Silvio Berlusconi tax trial resumes after immunity lost

Italian Premier Silvio Berlusconi delivers his speech at an Italian Republican Party, PRI, meeting in Rome on Saturday, February 26. (AP Photo)
MILAN, February 28 (Reuters): The trial of Prime Minister Silvio Berlusconi on tax fraud charges resumed on Monday, the first of three cases to be revived after Italy's top court stripped him of his immunity from prosecution.
Berlusconi was not present for the resumption of the trial, the first showdown in a battle with the judiciary that will dominate Italian politics in coming months, including a new trial on charges of paying for sex with a minor.
Monday's case involved the acquisition of television rights by Italy's biggest private broadcaster Mediaset, the crown jewel in Berlusconi's vast business empire. The premier and other Mediaset executives are accused of inflating the price paid for purchasing TV rights via offshore companies controlled by Berlusconi and skimming off part of the sums declared to create illegal slush funds.

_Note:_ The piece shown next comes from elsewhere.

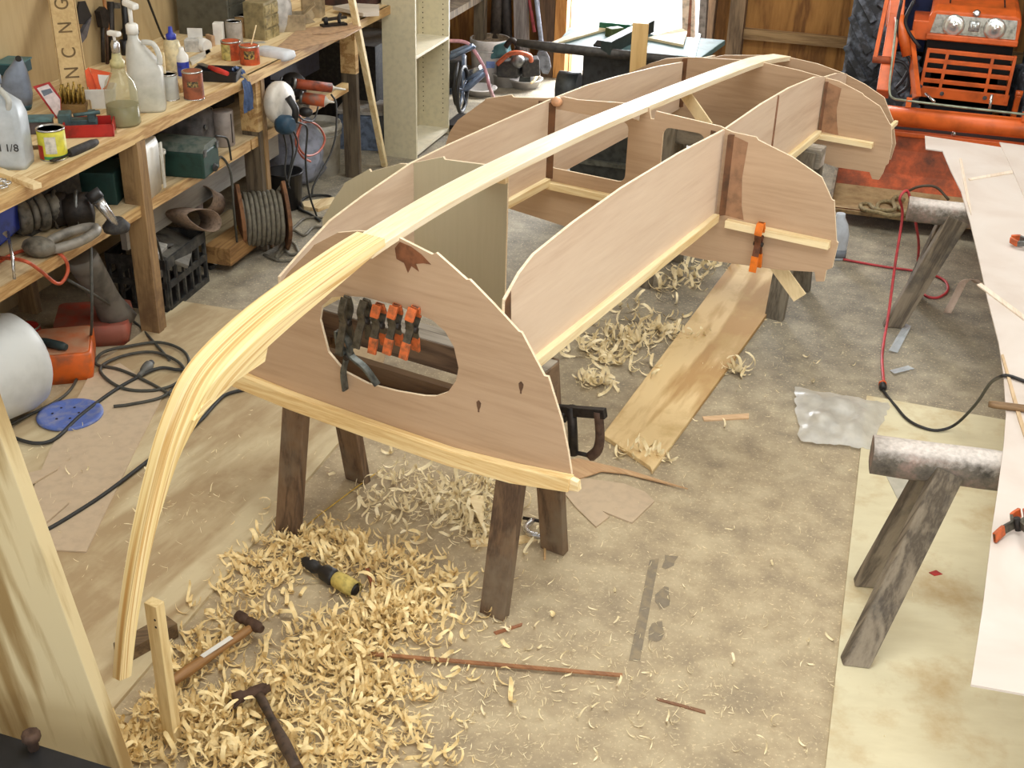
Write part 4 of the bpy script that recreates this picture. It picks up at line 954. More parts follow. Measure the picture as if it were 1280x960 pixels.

Berlusconi denies all wrongdoing and says politically motivated leftist magistrates are out to destroy him. After preliminary procedures, the trial was adjourned until April 11. Berlusconi's lawyer Niccolo Ghedini said the prime minister would "likely" attend that hearing.
Speaking at a political event in Milan as the hearing was ending, Berlusconi made no direct reference to the trial but repeated an often-used jibe at magistrates that he has undergone more trials "than anyone in the history of the universe." The Milan trial was effectively put on hold for a year but is now resuming after the constitutional court stripped Berlusconi of automatic immunity from prosecution.
Two related trials will recommence in early March while a separate case, in which Berlusconi is accused of paying for sex with an under-aged nightclub dancer and abusing the powers of his office to try to cover up the affair, begins on April 6. Under Italian law, a defendant is not required to attend trial but most do.
The trials come at a delicate juncture for the 74-year-old conservative premier. His mounting judicial woes and Italy's sluggish economy are weighing on his popularity.
On February 13 an estimated one million protesters -- mostly women -- took to the streets demanding his resignation and, for the first time since he triumphantly returned to power in 2008, some opinion polls show the chronically divided center-left opposition edging ahead if early elections were held. But at the same time he has managed to push back the prospect of early elections by beefing up his parliamentary majority, which had been cut to a handful of votes after last year's split with longtime ally Gianfranco Fini and his supporters.
Having lured back several lawmakers from Fini's breakaway movement, Berlusconi appears to have regained the upper hand -- even if by a narrow margin. On Sunday, he vowed to see out his term until it ends in 2013, saying early elections would hurt heavily-indebted Italy's government bonds, and pledged a sweeping reform of the judiciary which he accuses of trying to oust him from power.